”肌で聴くクラシック音楽”がブランドコンセプトの「ラ ニュイ(La Nuit)」
嗅覚・聴覚・視覚の共感覚でラグジュアリーな世界観をお楽しみいただけます。
第二弾は、スクリャービン。
ピアニスト、アレクサンドル ニコラエヴィチ スクリャービン(Alexandre Nikolayevich Scriabine)の生誕150年を祝う年に発売される今作。
同梱物について
同梱される内容として
- 『7番白ミサ』オードパルファン 10mL
- 『9番黒ミサ』オードパルファン 10mL
- 『10番昆虫』オードパルファン 10mL
に加え、スクリャービンや同曲に関する考察、コラムなどが書かれたブックレット、同氏の録音を収録したCDが含まれます。香水の概念を大きく超えた内容です。
『7番白ミサ』は明るい柑橘
メインは柑橘類のパッと弾ける明るさ。ウッディ調のノートがベースにありますがリズミカルであり、全体的に軽やかな好調です。
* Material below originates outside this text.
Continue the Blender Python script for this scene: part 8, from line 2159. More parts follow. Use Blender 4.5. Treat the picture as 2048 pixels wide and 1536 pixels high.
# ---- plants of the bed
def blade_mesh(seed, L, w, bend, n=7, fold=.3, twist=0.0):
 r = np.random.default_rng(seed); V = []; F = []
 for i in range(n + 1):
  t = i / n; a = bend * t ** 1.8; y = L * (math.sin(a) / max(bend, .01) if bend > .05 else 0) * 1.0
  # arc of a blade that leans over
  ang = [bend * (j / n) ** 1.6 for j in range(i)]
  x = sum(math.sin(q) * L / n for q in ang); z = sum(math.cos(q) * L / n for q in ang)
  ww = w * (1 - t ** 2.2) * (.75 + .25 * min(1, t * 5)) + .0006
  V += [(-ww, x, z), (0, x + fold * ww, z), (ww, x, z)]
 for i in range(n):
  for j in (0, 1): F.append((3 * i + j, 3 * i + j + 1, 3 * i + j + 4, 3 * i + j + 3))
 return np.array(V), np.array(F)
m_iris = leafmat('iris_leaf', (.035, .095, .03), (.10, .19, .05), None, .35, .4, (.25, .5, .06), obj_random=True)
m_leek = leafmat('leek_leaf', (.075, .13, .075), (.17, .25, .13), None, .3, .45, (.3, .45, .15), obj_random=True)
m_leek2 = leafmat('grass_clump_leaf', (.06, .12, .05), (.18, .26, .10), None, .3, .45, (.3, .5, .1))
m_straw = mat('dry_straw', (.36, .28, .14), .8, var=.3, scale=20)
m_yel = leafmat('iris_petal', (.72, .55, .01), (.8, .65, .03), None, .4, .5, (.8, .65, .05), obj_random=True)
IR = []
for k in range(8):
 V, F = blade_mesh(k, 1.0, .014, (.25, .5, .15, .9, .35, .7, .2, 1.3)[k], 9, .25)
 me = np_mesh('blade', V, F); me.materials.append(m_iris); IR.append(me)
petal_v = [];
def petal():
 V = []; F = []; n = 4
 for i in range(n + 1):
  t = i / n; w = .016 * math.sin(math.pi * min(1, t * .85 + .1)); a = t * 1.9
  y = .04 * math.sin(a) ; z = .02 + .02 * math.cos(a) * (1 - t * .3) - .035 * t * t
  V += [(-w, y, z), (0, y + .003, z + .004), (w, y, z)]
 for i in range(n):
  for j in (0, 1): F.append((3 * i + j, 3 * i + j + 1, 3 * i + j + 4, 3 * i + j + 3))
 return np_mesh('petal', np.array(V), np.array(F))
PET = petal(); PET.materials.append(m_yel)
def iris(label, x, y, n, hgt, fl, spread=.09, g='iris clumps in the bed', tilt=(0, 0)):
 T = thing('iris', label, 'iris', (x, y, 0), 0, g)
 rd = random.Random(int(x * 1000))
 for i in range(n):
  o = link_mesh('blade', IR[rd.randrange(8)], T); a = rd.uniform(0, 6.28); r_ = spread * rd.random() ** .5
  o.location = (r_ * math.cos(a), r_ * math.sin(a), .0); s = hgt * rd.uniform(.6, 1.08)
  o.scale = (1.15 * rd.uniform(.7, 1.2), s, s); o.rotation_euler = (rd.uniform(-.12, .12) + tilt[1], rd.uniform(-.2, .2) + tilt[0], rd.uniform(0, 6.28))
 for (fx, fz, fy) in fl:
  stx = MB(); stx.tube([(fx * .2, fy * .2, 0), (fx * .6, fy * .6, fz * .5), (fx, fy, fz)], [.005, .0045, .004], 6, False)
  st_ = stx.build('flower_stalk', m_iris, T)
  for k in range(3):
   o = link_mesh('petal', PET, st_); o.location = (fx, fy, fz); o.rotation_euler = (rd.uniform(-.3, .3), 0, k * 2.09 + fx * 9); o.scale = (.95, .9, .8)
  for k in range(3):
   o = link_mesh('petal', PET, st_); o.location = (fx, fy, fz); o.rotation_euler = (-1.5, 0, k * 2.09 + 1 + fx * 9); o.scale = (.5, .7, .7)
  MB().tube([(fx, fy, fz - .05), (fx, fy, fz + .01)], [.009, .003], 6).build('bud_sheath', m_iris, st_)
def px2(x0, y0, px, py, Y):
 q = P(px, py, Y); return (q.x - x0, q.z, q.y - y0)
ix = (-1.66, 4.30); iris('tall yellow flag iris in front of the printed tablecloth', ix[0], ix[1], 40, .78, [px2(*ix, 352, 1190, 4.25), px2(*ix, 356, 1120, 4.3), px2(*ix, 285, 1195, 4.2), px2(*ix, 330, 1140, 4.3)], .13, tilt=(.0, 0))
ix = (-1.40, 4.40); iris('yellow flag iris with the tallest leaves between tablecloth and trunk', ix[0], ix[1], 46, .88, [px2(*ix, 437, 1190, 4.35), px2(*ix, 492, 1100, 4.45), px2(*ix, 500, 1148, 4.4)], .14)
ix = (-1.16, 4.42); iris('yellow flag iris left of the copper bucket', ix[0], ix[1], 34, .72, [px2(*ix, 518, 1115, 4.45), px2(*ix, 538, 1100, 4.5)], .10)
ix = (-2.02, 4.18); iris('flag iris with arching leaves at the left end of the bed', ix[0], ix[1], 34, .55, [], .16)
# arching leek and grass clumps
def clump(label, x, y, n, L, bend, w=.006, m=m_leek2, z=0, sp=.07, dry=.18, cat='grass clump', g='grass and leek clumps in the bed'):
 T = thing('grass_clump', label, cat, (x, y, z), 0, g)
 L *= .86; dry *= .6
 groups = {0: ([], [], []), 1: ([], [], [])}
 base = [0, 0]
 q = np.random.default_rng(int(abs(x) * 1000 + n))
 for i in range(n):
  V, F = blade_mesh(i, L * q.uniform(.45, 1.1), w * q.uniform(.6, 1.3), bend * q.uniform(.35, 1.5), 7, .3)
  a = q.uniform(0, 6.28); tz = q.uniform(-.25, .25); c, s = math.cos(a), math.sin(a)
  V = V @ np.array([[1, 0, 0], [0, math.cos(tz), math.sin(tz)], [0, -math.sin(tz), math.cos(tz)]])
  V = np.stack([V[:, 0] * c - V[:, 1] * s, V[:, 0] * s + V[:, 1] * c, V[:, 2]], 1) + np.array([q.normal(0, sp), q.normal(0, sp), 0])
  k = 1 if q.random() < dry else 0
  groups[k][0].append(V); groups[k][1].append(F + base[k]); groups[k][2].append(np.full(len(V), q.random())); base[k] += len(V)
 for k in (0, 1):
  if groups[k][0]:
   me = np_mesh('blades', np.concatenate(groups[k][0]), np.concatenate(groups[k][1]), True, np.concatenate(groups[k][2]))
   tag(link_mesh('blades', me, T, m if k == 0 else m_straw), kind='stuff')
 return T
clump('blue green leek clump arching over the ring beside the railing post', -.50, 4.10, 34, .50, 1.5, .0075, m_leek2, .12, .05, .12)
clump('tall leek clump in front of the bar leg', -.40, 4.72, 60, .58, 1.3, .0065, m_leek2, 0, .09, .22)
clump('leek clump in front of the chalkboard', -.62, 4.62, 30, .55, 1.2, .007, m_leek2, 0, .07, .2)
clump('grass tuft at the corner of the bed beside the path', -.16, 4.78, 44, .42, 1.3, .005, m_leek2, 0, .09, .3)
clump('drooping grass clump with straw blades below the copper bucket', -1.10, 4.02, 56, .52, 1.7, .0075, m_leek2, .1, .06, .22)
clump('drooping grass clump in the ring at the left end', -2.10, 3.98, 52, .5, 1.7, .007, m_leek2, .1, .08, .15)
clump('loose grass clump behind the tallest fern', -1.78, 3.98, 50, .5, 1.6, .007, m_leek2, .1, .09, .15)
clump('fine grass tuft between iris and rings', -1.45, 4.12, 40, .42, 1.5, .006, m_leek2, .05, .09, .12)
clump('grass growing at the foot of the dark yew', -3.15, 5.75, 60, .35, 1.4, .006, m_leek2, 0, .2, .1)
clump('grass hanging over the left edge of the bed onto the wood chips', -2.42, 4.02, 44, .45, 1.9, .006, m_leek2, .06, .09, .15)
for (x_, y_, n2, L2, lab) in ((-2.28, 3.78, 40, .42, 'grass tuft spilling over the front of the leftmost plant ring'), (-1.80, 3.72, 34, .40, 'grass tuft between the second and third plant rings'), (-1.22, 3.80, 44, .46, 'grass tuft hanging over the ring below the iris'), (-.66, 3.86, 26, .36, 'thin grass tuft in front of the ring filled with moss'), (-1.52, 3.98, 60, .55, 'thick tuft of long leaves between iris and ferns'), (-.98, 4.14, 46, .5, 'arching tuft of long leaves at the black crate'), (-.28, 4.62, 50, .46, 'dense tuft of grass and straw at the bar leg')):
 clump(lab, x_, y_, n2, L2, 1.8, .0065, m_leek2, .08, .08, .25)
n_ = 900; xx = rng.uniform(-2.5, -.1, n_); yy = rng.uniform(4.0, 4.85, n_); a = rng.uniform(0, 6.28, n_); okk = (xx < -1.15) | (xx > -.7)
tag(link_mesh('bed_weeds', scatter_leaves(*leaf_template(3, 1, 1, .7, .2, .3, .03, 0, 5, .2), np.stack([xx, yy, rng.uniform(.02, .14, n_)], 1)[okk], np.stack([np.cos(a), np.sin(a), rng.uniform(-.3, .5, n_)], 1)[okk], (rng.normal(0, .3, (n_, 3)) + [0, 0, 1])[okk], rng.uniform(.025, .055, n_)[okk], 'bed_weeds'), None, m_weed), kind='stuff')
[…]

わずかにハーブや、マグノリアやガーデニアなどのホワイトフローラルを思わせる柔らかい雰囲気もあり、明度の高い音像を感じ取れます。
『9番黒ミサ』は重さのある香り
打って変わってこちらは地を低く這うようなウッディノート。意図的にトップノートを排した仕上げをしており、序盤から暗く重いシダーのようなウッディアンバー調が終始続きます。
多くの香水というものは軽やかなトップがあり、ミドルが現れ、最後にベースノートが残る構成でつくる事が多いです。しかしこの『黒ミサ』は肌乗せ直後から足取りの重たいウッディという、違和感を上手に残す作り方をしています。
全体的に少し粘性の高いクリーミーな白檀やのようなニュアンスがあり、それがまた重さのような停滞感を醸します。これは「まどろむ聖物」(第2主題)を表現しているのかも知れません。
『10番昆虫』は甘い柑橘
明るい白ミサ、暗い黒ミサと来て3つ目は甘さのある柑橘系の香調です。
スクリャービンは昆虫という生物を「みな太陽で生まれ、太陽がそれらを育む」と表現したとされていますが、こちらの香りもじっくりと天上から太陽が暖めてくれるような優しさのようなものを感じます。
グレープフルーツ香るトップに、ほのかにドライフルーツまたはフルーツの砂糖漬けのような甘さを底に感じるシトラスウッディ。フレッシュスパイシーであり、ハーバルなトーンも見え隠れしながら全体的に落ち着いた印象の柑橘香を堪能できます。
世界観に入り込めるセット
全体的に香りのバランス感に優れた3部作だと感じました。
『黒ミサ』の違和感の面白さもさることながら、目まぐるしく柑橘や樹脂などの要素が現れる作りが面白い『白ミサ』や『昆虫』はどれも似通うことなく個性を確立。
全体的に樹脂が1つのキーノートになっており、どことなくクラシックで伝統や格式を思わせる荘厳な空気を纏っているのもテーマにマッチしています。
同梱のブックレットは全部で60ページほどもあり、様々な方の解説やコラムを通じてスクリャービンに対する手触りに満ちた理解を助けるものとなるかと思います。同じく同梱のCDと合わせて、鼻、目、耳を駆使してスクリャービンとその楽曲の世界観に没入できるセットです。
また香りの方は個性的な作りをしていますが一方で十分日常使いできる作りに。個人的にはどれも人と会う際に、就寝時の寝香水になど、様々なTPOで使用できるものとして仕上げられています。そんな意味でもバランスの良い作品だなと感じられました。
香水の祭典、サロパでも好評
なお同作は新宿伊勢丹本館を皮切りに全国で開催された香水の祭典「サロン ド パルファン 2022」にて初お披露目されました。
我々センテンティアチームも内覧会を始め会期中はほぼ全日程で足を運びましたが、常にラニュイのブースに多くの人が訪れ、思い思いにこちらの新作を楽しむ様を見かけました(お陰でラニュイの方とお話しする時間がほとんど取れなかったほど)。多くの方からの支持を得ていた作品であったことがよく分かる良い機会でした。